— Data block —
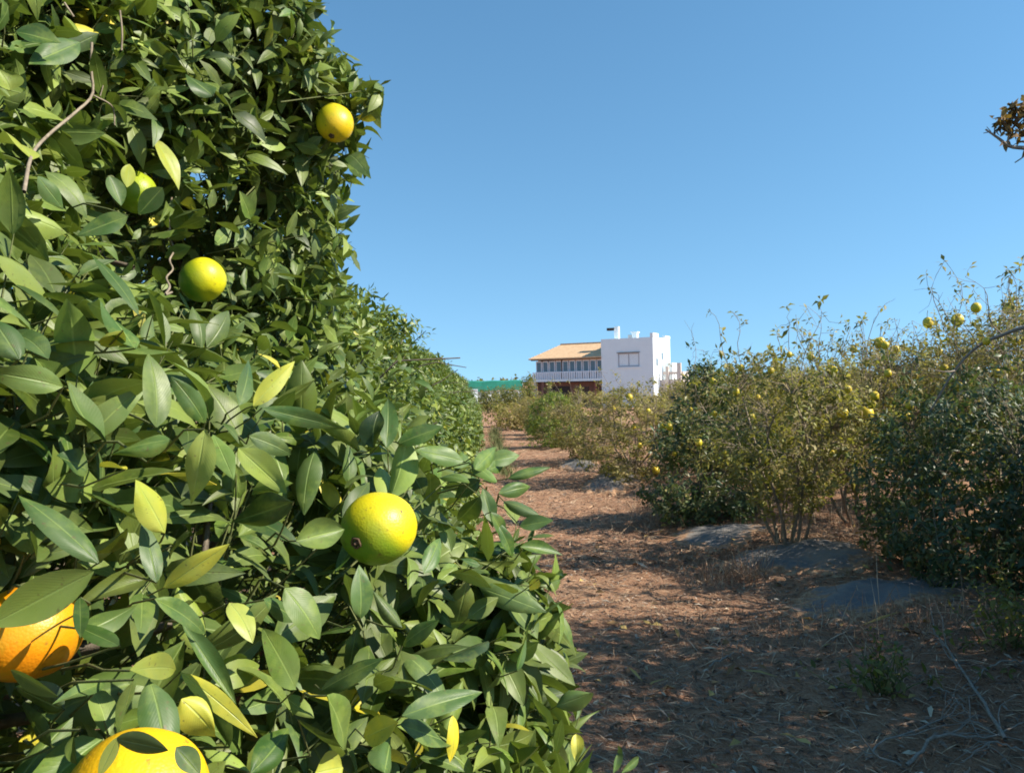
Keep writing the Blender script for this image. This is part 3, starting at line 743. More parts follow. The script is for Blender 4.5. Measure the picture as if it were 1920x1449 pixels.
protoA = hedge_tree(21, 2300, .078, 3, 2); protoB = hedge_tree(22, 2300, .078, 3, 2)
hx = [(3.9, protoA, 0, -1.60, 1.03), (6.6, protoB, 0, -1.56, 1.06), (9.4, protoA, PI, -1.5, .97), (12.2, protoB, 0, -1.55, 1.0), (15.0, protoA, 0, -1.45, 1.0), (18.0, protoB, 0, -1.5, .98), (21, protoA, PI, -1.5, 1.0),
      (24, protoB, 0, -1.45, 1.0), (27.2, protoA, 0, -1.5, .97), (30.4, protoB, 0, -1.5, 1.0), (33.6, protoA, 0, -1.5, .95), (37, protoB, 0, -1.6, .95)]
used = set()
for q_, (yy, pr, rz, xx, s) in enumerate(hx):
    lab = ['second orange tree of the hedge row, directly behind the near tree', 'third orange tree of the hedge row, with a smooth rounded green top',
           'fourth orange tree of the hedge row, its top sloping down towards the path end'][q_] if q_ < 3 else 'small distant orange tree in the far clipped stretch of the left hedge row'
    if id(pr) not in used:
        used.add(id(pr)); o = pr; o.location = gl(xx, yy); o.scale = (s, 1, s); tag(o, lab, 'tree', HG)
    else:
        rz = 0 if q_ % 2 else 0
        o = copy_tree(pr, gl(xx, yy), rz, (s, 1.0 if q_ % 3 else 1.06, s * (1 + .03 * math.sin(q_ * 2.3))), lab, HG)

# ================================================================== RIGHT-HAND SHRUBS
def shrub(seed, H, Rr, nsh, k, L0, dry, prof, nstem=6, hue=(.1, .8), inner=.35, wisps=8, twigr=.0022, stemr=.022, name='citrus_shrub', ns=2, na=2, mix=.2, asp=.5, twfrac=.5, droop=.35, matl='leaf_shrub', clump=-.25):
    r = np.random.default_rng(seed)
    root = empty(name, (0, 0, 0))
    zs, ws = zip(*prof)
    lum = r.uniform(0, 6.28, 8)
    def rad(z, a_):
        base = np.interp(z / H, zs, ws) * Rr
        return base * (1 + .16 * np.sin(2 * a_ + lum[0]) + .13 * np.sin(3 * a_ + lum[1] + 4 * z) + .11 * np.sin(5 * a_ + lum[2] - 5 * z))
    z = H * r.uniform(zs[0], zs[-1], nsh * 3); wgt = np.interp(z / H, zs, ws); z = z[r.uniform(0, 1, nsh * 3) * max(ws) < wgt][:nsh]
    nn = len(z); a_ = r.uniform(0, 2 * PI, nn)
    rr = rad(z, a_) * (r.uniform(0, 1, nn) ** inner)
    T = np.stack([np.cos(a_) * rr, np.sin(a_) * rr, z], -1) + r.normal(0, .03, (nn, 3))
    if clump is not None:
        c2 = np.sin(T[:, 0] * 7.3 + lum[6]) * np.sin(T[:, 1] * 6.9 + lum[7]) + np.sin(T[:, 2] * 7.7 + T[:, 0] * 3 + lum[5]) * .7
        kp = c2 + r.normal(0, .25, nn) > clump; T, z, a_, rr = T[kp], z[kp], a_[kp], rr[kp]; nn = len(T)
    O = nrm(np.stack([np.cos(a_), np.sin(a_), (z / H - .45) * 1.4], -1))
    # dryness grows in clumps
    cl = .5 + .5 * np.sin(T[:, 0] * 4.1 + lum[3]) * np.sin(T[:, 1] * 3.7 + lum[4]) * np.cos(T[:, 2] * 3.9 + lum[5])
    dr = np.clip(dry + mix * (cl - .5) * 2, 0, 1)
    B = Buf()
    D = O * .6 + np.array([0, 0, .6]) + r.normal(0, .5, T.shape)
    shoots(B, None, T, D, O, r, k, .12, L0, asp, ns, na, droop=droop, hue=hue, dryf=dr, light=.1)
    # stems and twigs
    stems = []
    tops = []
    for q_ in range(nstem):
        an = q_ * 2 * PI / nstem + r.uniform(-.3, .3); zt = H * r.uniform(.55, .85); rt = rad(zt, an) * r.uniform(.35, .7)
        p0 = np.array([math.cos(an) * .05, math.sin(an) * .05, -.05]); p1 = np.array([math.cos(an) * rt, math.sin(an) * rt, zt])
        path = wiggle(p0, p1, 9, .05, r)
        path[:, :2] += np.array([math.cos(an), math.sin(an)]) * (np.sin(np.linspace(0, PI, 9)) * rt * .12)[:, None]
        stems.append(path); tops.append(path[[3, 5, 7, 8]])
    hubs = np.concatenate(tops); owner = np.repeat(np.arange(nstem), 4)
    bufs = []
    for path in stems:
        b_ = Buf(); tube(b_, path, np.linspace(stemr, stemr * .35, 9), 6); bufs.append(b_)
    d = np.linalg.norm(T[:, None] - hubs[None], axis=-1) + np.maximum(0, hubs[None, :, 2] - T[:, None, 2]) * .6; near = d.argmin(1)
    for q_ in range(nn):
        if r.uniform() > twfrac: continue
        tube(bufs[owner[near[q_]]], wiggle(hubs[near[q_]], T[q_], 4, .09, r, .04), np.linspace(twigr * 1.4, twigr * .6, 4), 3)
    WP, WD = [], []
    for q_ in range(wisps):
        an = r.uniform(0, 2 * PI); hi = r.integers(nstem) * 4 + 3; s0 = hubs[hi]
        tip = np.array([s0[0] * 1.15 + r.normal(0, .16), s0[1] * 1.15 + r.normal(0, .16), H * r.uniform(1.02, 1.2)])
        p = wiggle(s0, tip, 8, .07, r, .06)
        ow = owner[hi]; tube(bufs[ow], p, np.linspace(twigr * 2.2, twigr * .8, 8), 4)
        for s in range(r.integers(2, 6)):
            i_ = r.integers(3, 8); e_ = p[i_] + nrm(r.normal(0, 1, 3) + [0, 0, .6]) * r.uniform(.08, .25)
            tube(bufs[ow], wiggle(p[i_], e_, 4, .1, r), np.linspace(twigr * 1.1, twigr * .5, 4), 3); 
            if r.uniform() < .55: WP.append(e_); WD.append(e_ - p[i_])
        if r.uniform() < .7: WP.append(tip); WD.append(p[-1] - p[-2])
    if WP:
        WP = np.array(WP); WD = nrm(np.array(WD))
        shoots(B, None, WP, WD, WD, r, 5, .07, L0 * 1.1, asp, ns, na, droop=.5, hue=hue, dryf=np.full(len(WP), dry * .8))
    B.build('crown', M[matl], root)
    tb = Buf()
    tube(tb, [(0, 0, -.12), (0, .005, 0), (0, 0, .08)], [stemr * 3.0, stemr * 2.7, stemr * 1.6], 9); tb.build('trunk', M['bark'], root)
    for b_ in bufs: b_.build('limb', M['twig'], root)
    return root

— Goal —
Reproduce every line precisely as given, omitting all pictures.

— Exercise answer —
Keep writing the Blender script for this image. This is part 3, starting at line 743. More parts follow. The script is for Blender 4.5. Measure the picture as if it were 1920x1449 pixels.
protoA = hedge_tree(21, 2300, .078, 3, 2); protoB = hedge_tree(22, 2300, .078, 3, 2)
hx = [(3.9, protoA, 0, -1.60, 1.03), (6.6, protoB, 0, -1.56, 1.06), (9.4, protoA, PI, -1.5, .97), (12.2, protoB, 0, -1.55, 1.0), (15.0, protoA, 0, -1.45, 1.0), (18.0, protoB, 0, -1.5, .98), (21, protoA, PI, -1.5, 1.0),
      (24, protoB, 0, -1.45, 1.0), (27.2, protoA, 0, -1.5, .97), (30.4, protoB, 0, -1.5, 1.0), (33.6, protoA, 0, -1.5, .95), (37, protoB, 0, -1.6, .95)]
used = set()
for q_, (yy, pr, rz, xx, s) in enumerate(hx):
    lab = ['second orange tree of the hedge row, directly behind the near tree', 'third orange tree of the hedge row, with a smooth rounded green top',
           'fourth orange tree of the hedge row, its top sloping down towards the path end'][q_] if q_ < 3 else 'small distant orange tree in the far clipped stretch of the left hedge row'
    if id(pr) not in used:
        used.add(id(pr)); o = pr; o.location = gl(xx, yy); o.scale = (s, 1, s); tag(o, lab, 'tree', HG)
    else:
        rz = 0 if q_ % 2 else 0
        o = copy_tree(pr, gl(xx, yy), rz, (s, 1.0 if q_ % 3 else 1.06, s * (1 + .03 * math.sin(q_ * 2.3))), lab, HG)

# ================================================================== RIGHT-HAND SHRUBS
def shrub(seed, H, Rr, nsh, k, L0, dry, prof, nstem=6, hue=(.1, .8), inner=.35, wisps=8, twigr=.0022, stemr=.022, name='citrus_shrub', ns=2, na=2, mix=.2, asp=.5, twfrac=.5, droop=.35, matl='leaf_shrub', clump=-.25):
    r = np.random.default_rng(seed)
    root = empty(name, (0, 0, 0))
    zs, ws = zip(*prof)
    lum = r.uniform(0, 6.28, 8)
    def rad(z, a_):
        base = np.interp(z / H, zs, ws) * Rr
        return base * (1 + .16 * np.sin(2 * a_ + lum[0]) + .13 * np.sin(3 * a_ + lum[1] + 4 * z) + .11 * np.sin(5 * a_ + lum[2] - 5 * z))
    z = H * r.uniform(zs[0], zs[-1], nsh * 3); wgt = np.interp(z / H, zs, ws); z = z[r.uniform(0, 1, nsh * 3) * max(ws) < wgt][:nsh]
    nn = len(z); a_ = r.uniform(0, 2 * PI, nn)
    rr = rad(z, a_) * (r.uniform(0, 1, nn) ** inner)
    T = np.stack([np.cos(a_) * rr, np.sin(a_) * rr, z], -1) + r.normal(0, .03, (nn, 3))
    if clump is not None:
        c2 = np.sin(T[:, 0] * 7.3 + lum[6]) * np.sin(T[:, 1] * 6.9 + lum[7]) + np.sin(T[:, 2] * 7.7 + T[:, 0] * 3 + lum[5]) * .7
        kp = c2 + r.normal(0, .25, nn) > clump; T, z, a_, rr = T[kp], z[kp], a_[kp], rr[kp]; nn = len(T)
    O = nrm(np.stack([np.cos(a_), np.sin(a_), (z / H - .45) * 1.4], -1))
    # dryness grows in clumps
    cl = .5 + .5 * np.sin(T[:, 0] * 4.1 + lum[3]) * np.sin(T[:, 1] * 3.7 + lum[4]) * np.cos(T[:, 2] * 3.9 + lum[5])
    dr = np.clip(dry + mix * (cl - .5) * 2, 0, 1)
    B = Buf()
    D = O * .6 + np.array([0, 0, .6]) + r.normal(0, .5, T.shape)
    shoots(B, None, T, D, O, r, k, .12, L0, asp, ns, na, droop=droop, hue=hue, dryf=dr, light=.1)
    # stems and twigs
    stems = []
    tops = []
    for q_ in range(nstem):
        an = q_ * 2 * PI / nstem + r.uniform(-.3, .3); zt = H * r.uniform(.55, .85); rt = rad(zt, an) * r.uniform(.35, .7)
        p0 = np.array([math.cos(an) * .05, math.sin(an) * .05, -.05]); p1 = np.array([math.cos(an) * rt, math.sin(an) * rt, zt])
        path = wiggle(p0, p1, 9, .05, r)
        path[:, :2] += np.array([math.cos(an), math.sin(an)]) * (np.sin(np.linspace(0, PI, 9)) * rt * .12)[:, None]
        stems.append(path); tops.append(path[[3, 5, 7, 8]])
    hubs = np.concatenate(tops); owner = np.repeat(np.arange(nstem), 4)
    bufs = []
    for path in stems:
        b_ = Buf(); tube(b_, path, np.linspace(stemr, stemr * .35, 9), 6); bufs.append(b_)
    d = np.linalg.norm(T[:, None] - hubs[None], axis=-1) + np.maximum(0, hubs[None, :, 2] - T[:, None, 2]) * .6; near = d.argmin(1)
    for q_ in range(nn):
        if r.uniform() > twfrac: continue
        tube(bufs[owner[near[q_]]], wiggle(hubs[near[q_]], T[q_], 4, .09, r, .04), np.linspace(twigr * 1.4, twigr * .6, 4), 3)
    WP, WD = [], []
    for q_ in range(wisps):
        an = r.uniform(0, 2 * PI); hi = r.integers(nstem) * 4 + 3; s0 = hubs[hi]
        tip = np.array([s0[0] * 1.15 + r.normal(0, .16), s0[1] * 1.15 + r.normal(0, .16), H * r.uniform(1.02, 1.2)])
        p = wiggle(s0, tip, 8, .07, r, .06)
        ow = owner[hi]; tube(bufs[ow], p, np.linspace(twigr * 2.2, twigr * .8, 8), 4)
        for s in range(r.integers(2, 6)):
            i_ = r.integers(3, 8); e_ = p[i_] + nrm(r.normal(0, 1, 3) + [0, 0, .6]) * r.uniform(.08, .25)
            tube(bufs[ow], wiggle(p[i_], e_, 4, .1, r), np.linspace(twigr * 1.1, twigr * .5, 4), 3); 
            if r.uniform() < .55: WP.append(e_); WD.append(e_ - p[i_])
        if r.uniform() < .7: WP.append(tip); WD.append(p[-1] - p[-2])
    if WP:
        WP = np.array(WP); WD = nrm(np.array(WD))
        shoots(B, None, WP, WD, WD, r, 5, .07, L0 * 1.1, asp, ns, na, droop=.5, hue=hue, dryf=np.full(len(WP), dry * .8))
    B.build('crown', M[matl], root)
    tb = Buf()
    tube(tb, [(0, 0, -.12), (0, .005, 0), (0, 0, .08)], [stemr * 3.0, stemr * 2.7, stemr * 1.6], 9); tb.build('trunk', M['bark'], root)
    for b_ in bufs: b_.build('limb', M['twig'], root)
    return root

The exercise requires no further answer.